Elektronen bilden den bindenden Kleber zwischen Atomen. Auf überlappenden Orbitalbahnen umschwirren sie ihre zugehörigen Atomkerne. Auch wenn diese Mechanismen seit langem bekannt sind, überrascht das Element Uran mit einzigartigem Verhalten: Nicht ein oder zwei, sondern ungewöhnliche fünf Bindungen halten zwei Atome in einem Diuranium-Molekül zusammen. Dieses rekordverdächtige Verhalten entschlüsselten nun italienische Forscher, die alle zur Bindung fähigen Elektronen in komplexen Berechnungen genauer analysierten. Sie veröffentlichen ihr Ergebnis in der Fachzeitschrift „Nature“ (Vol. 433, S. 848).
„Das Uran hat ganze 16 Orbitale, die energetisch eng zusammen liegen“, erklärt Laura Gagliardi von der
Universität Palermo die Grundlage für das eigentümliche Bindungsverhalten des schweren Metalls aus der Gruppe der Actinoide. Klassisch spendet in einem zweiatomigen Molekül jedes Atom ein Elektron für den Aufbau einer Bindung.
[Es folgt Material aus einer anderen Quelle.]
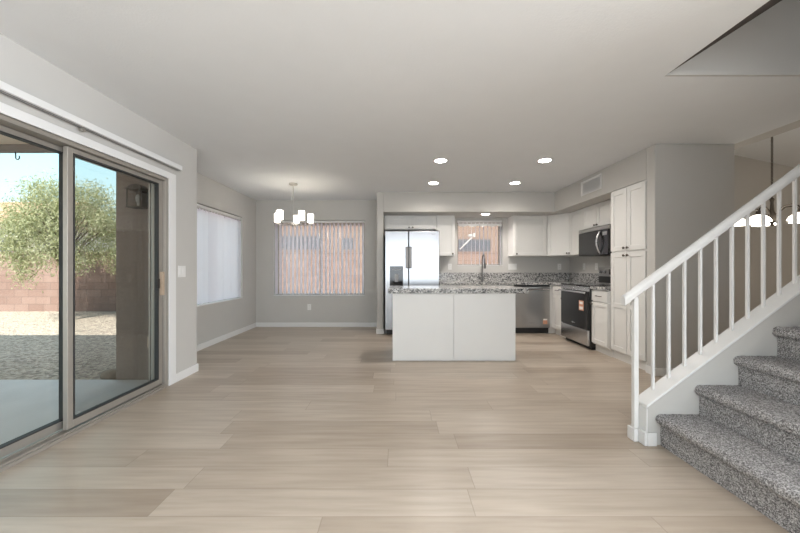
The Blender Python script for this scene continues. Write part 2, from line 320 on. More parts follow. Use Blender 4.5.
# ------------------------------------------------------------------ sliding door (door_1)
d = thing('door_1', (LX,2.3,0), 'sliding glass patio door in a taupe metal frame', 'sliding door', kind='structure')
B(LX-.002,LX+.012,3.21,3.30,0,2.055).box(LX-.002,LX+.012,1.29,1.38,0,2.055).box(LX-.002,LX+.012,1.38,3.21,1.995,2.055).build('casing', 'white', d, .003)
X0, X1 = LX-.13, LX-.004
B(X0,X1,3.17,3.21,.0,1.995).box(X0,X1,1.38,1.425,.0,1.995).box(X0,X1,1.425,3.17,1.965,1.995).build('frame', 'alu', d, .003)
B(X0,X1+.012,1.425,3.165,0,.022).box(X0+.055,X0+.062,1.425,3.165,.022,.034).box(X1-.01,X1-.002,1.425,3.165,.022,.034).build('track', 'alu', d, .002)
def panel(name, xc, y0, y1, s0=.05, s1=.05):
    p = B(xc-.016,xc+.016,y0,y0+s0,.036,1.962).box(xc-.016,xc+.016,y1-s1,y1,.036,1.962).box(xc-.016,xc+.016,y0+s0,y1-s1,.036,.09).box(xc-.016,xc+.016,y0+s0,y1-s1,1.928,1.962).build(name, 'alu', d, .003)
    gk = MB(); a, b2, t, i = y0+s0, y1-s1, .010, .018
    gk.box(xc-i,xc+i,a,a+t,.09,1.928).box(xc-i,xc+i,b2-t,b2,.09,1.928).box(xc-i,xc+i,a+t,b2-t,.09,.09+t).box(xc-i,xc+i,a+t,b2-t,1.928-t,1.928)
    gk.build('gasket', 'gasket', p); B(xc-.003,xc+.003,a+t,b2-t,.09+t,1.928-t).build('glass', 'glass', p); return p
ps = panel('sliding_panel', LX-.045, 2.255, 3.166, .042)
panel('fixed_panel', LX-.10, 1.43, 2.315, .05, .02)
sc = B(LX-.152,LX-.138,2.345,2.362,.03,1.96).box(LX-.152,LX-.138,3.15,3.17,.03,1.96).box(LX-.152,LX-.138,2.362,3.15,.03,.05).box(LX-.152,LX-.138,2.362,3.15,1.94,1.96).build('insect_screen', 'alu', d, .002)
B(LX-.146,LX-.144,2.362,3.15,.05,1.94).build('screen_mesh', 'screen', sc)
B(LX-.029,LX-.008,3.07,3.105,.945,1.035).build('handle', 'black', ps, .003)
B(LX-.029,LX+.004,3.128,3.15,.88,1.10).build('pull_bar', 'woodbar', ps, .004)

# ------------------------------------------------------------------ windows
def window(name, label, P, u, n, wd, z0, z1, split=True):
    t = thing(name, P, label, 'window', kind='structure'); Mx = frameM((P[0],P[1],0), u, n)
    q = MB(Mx)
    q.box(0,.035,z0,z1,-.05,0).box(wd-.035,wd,z0,z1,-.05,0).box(.035,wd-.035,z0,z0+.035,-.05,0).box(.035,wd-.035,z1-.035,z1,-.05,0)
    if split: q.box(wd/2-.02,wd/2+.02,z0+.035,z1-.035,-.045,-.005)
    q.build('window_frame', 'alu', t, .003)
    MB(Mx).box(.035,wd-.035,z0+.035,z1-.035,-.028,-.022).build('glass', 'glass', t); return t
g = .003
window('window_1', 'dining nook back window behind partly open vertical blinds', (W1[0]+g,BY+.15,0), (1,0,0), (0,-1,0), W1[1]-W1[0]-2*g, W1[2]+g, W1[3]-g)
window('window_2', 'dining nook side window behind closed bright blinds', (NX-.15,4.11+g,0), (0,1,0), (1,0,0), 1.76-2*g, .605+g, 2.03-g)
window('window_3', 'small kitchen window above the sink', (W3[0]+g,BY+.15,0), (1,0,0), (0,-1,0), W3[1]-W3[0]-2*g, W3[2]+g, W3[3]-g, False)
window('window_4', 'wide window opposite the kitchen', (2.7-g,-3.57,0), (-1,0,0), (0,1,0), 4.2-2*g, .6+g, 2.3-g)
def sillM(name, label, *b): struct(name, B(*b), 'white', label, 'sill', .003)
sillM('trim_1', 'white sill of the dining nook back window', W1[0]+g,W1[1]-g,BY-.005,BY+.098,W1[2],W1[2]+.012)
sillM('trim_2', 'white sill of the dining nook side window', NX-.098,NX+.005,4.113,5.867,.605,.617)
sillM('trim_3', 'white sill of the kitchen window', W3[0]+g,W3[1]-g,BY-.005,BY+.098,W3[2],W3[2]+.012)

def blind(label, P, u, n, wd, z0, z1, ns, dirf, width=.089, val=False):
    t = thing('vertical_blind', P, label, 'blinds', 'vertical blinds over the windows'); Mx = frameM((P[0],P[1],0), u, n)
    MB(Mx).box(.005,wd-.005,z1-.042,z1-.003,-.025,.025).build('headrail', 'white', t, .003)
    q = MB(Mx)
    for i in range(ns):
        r = dirf(i)
        if r is None: continue
        a = wd*(i+.5)/ns; c, s_ = math.cos(r), math.sin(r)
        sec = []
        for k in range(5):
            tt = (k-2)/4*width; cv = .002*(1-(abs(k-2)/2)**2)
            sec.append((a + tt*c - cv*s_, tt*s_ + cv*c))
        lo = [q.v((x,z0,y)) for x, y in sec]; hi = [q.v((x,z1-.062,y)) for x, y in sec]
        for k in range(4): q.f([lo[k],lo[k+1],hi[k+1],hi[k]])
        q.box(a-.006,a+.006,z1-.064,z1-.042,-.004,.004)
        q.box(a-.016,a+.016,z1-.085,z1-.06,-.007,.007)
    q.build('slats', 'slat', t, normals=False)
    return t
random.seed(3)
j1 = [random.uniform(-.12,.12) for _ in range(40)]
blind('white vertical blinds half open on the dining nook back window', (W1[0],BY+.05,0), (1,0,0), (0,-1,0), 1.758, .63, 2.055, 22, lambda i: R(-68)+j1[i]*.15, .076)
blind('bright closed vertical blinds on the dining nook side window', (NX-.05,4.11,0), (0,1,0), (1,0,0), 1.76, .63, 2.025, 23, lambda i: R(16)+j1[i]*2.6 if i != 11 else R(28))
bk = blind('white vertical blinds turned open on the kitchen window', (W3[0],BY+.05,0), (1,0,0), (0,-1,0), .881, 1.20, 2.06, 11, lambda i: R(-75)+j1[i]*1.6)
q = MB(); n_ = 60; top = []; bot = []
for k in range(n_+1):
    X = W3[0]+.02+.84*k/n_; top.append((X,1.995)); bot.append((X,1.955-.022*abs(math.sin(k/n_*math.pi*4.5))))
q.prism(top+bot[::-1], BY+.005, BY+.012, 'y').build('valance', 'white', bk)
q = MB(); a = Vector((1.20,BY+.02,1.50)); b_ = Vector((1.43,BY+.02,1.73)); q.tube([a,b_],[.013,.016],8)
q.lathe([(0,-.05),(.03,-.03),(.035,.03),(0,.05)], (1.40,BY+.02,1.76), 12, 'x').lathe([(0,-.05),(.028,-.03),(.03,.03),(0,.05)], (1.47,BY+.02,1.77), 12).build('diagonal_piece', 'white', bk)  # white diagonal piece of unidentified kind, hung with the kitchen blind
# empty blind track over the sliding door
t = thing('blind_track', (LX,2.3,2.10), 'white blind track without slats above the sliding door', 'blind track')
B(LX+.004,LX+.062,1.15,3.32,2.105,2.15).build('rail', 'white', t, .004)
B(LX+.02,LX+.026,1.16,3.315,2.1,2.105).box(LX+.04,LX+.046,1.16,3.315,2.1,2.105).build('channel', 'slot', t)
B(LX+.022,LX+.045,2.28,2.31,2.075,2.1).build('carrier', 'nickel', t, .003)

# ------------------------------------------------------------------ electrical plates
def plate(name, label, P, u, n, kind, gang=1, group=None):
    t = thing(name, P, label, 'outlet' if kind == 'o' else 'switch', group); Mx = frameM(P, u, n); w_ = .07+.046*(gang-1)
    MB(Mx).box(-w_/2,w_/2,-.0575,.0575,.0005,.006).build('cover_plate', 'plate', t, .002)
    for k in range(gang):
        c = (k-(gang-1)/2)*.046
        if kind == 'o':
            for zz in (.021,-.021):
                rc = MB(Mx).box(c-.017,c+.017,zz-.015,zz+.015,.006,.008).build('socket', 'plate', t)
                for xx in (-.0065,.0065): MB(Mx).box(c+xx-.0015,c+xx+.0015,zz-.005,zz+.006,.008,.0085).build('slot', 'slot', rc)
        else: MB(Mx).box(c-.016,c+.016,-.033,.033,.006,.010).build('rocker', 'plate', t, .002)
    return t
by = (1,0,0); bn = (0,-1,0)
plate('light_switch', 'double white light switch on the wall beside the sliding door', (LX,3.40,1.10), (0,1,0), (1,0,0), 's', 2)
plate('wall_outlet', 'white outlet low on the wall below the dining nook window', (-1.71,BY,.383), by, bn, 'o')
plate('wall_outlet', 'white outlet on the backsplash wall between refrigerator and kitchen window', (1.0,BY,1.16), by, bn, 'o')
plate('light_switch', 'triple white switch plate right of the kitchen window', (2.207,BY,1.16), by, bn, 's', 3)
plate('wall_outlet', 'white outlet below the corner wall cabinet on the back wall', (3.11,BY,1.16), by, bn, 'o')
plate('wall_outlet', 'white outlet on the right kitchen wall near the corner', (RX,5.92,1.16), (0,-1,0), (-1,0,0), 'o')
plate('wall_outlet', 'white outlet on the right kitchen wall just left of the range', (RX,5.55,1.16), (0,-1,0), (-1,0,0), 'o')

# ------------------------------------------------------------------ cabinets
def knob(P, Mx, a, b, door):
    q = MB(Mx @ Matrix.Translation((a,b,.019))); q.lathe([(.005,0),(.005,.012),(.014,.016),(.015,.022),(.010,.028),(0,.029)], (0,0,0), 14); q.build('knob', 'bronze', door)
def shaker(name, parent, P, u, n, w_, h, kn=None, mid=None, st=.057, m='cab'):
    Mx = frameM(P, u, n); g = .0025; q = MB(Mx)
    a0, a1, b0, b1 = g, w_-g, g, h-g
    q.box(a0,a0+st,b0,b1,0,.019).box(a1-st,a1,b0,b1,0,.019).box(a0+st,a1-st,b0,b0+st,0,.019).box(a0+st,a1-st,b1-st,b1,0,.019)
    if mid: q.box(a0+st,a1-st,mid-st/2,mid+st/2,0,.019)
    q.box(a0+st-.002,a1-st+.002,b0+st-.002,b1-st+.002,0,.009)
    d = q.build(name, m, parent, .0025)
    if kn: knob(P, Mx, kn[0], kn[1], d)
    return d
def slab(name, parent, P, u, n, w_, h):
    Mx = frameM(P, u, n); g = .0025
    d = MB(Mx).box(g,w_-g,g,h-g,0,.019).box(.04,w_-.04,.035,h-.035,.019,.021).build(name, 'cab', parent, .003)
    q = MB(Mx); c = w_/2; z = h/2; q.tube([(c-.05,z,.019),(c-.05,z,.042),(c-.045,z,.047),(c+.045,z,.047),(c+.05,z,.042),(c+.05,z,.019)], .005, 8); q.build('pull', 'bronze', d); return d
UZ0, UZ1 = 1.355, 2.098; UY = BY-.33; ru, rn = (0,-1,0), (-1,0,0); g1 = .002
def upper(label, x0, x1, z0, doors):
    t = thing('wall_cabinet', ((x0+x1)/2, BY-.17, z0), label, 'cabinet', 'white wall cabinets')
    B(x0+g1,x1-g1,UY,BY-g1,z0,UZ1).build('body', 'cab', t, .002)
    for dx, dw, kn in doors: shaker('door', t, (x0+dx,UY,z0+.004), by, bn, dw, UZ1-z0-.008, kn)
    return t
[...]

U2 – wie Diuranium kurz genannt werden kann – weist allein drei solcher bindenden Elektronenpaare auf. Doch zusätzlich schlossen Gagliardi und Kollegen in ihren Simulationen am Computer auf vier weitere Bindungen, die jeweils aus einem einzigen Elektron bestehen. Vereinfacht spricht man bei zehn vorhandenen Bindungselektronen jedoch von fünf kovalenten Bindungen.
Auf den ersten Blick scheint dieses Ergebnis nur von theoretischer Bedeutung für die Grundlagen seltsamer Molekülorbitale zu sein, denn Uran-2 ist das einzige bekannte Molekül, bei denen alle bisher bekannten kovalenten Bindungen gleichzeitig auftreten können. Doch die hohe Zahl dieser „Bindungsarme“ kann auch zur Erklärung zahlreicher anderer Uranverbindungen herangezogen werden. „Diese multi-radikale Natur des Urans unterstützt chemische Bindungen zu einer ganzen Reihe so genannter Liganden“, erklärt Gagliardi. So lässt sich die Stabilität seltener Uranverbindungen mit Stickstoff (NU2N), Chlor (Cl3U2Cl3) oder Sauerstoff (OU2O) leichter erklären.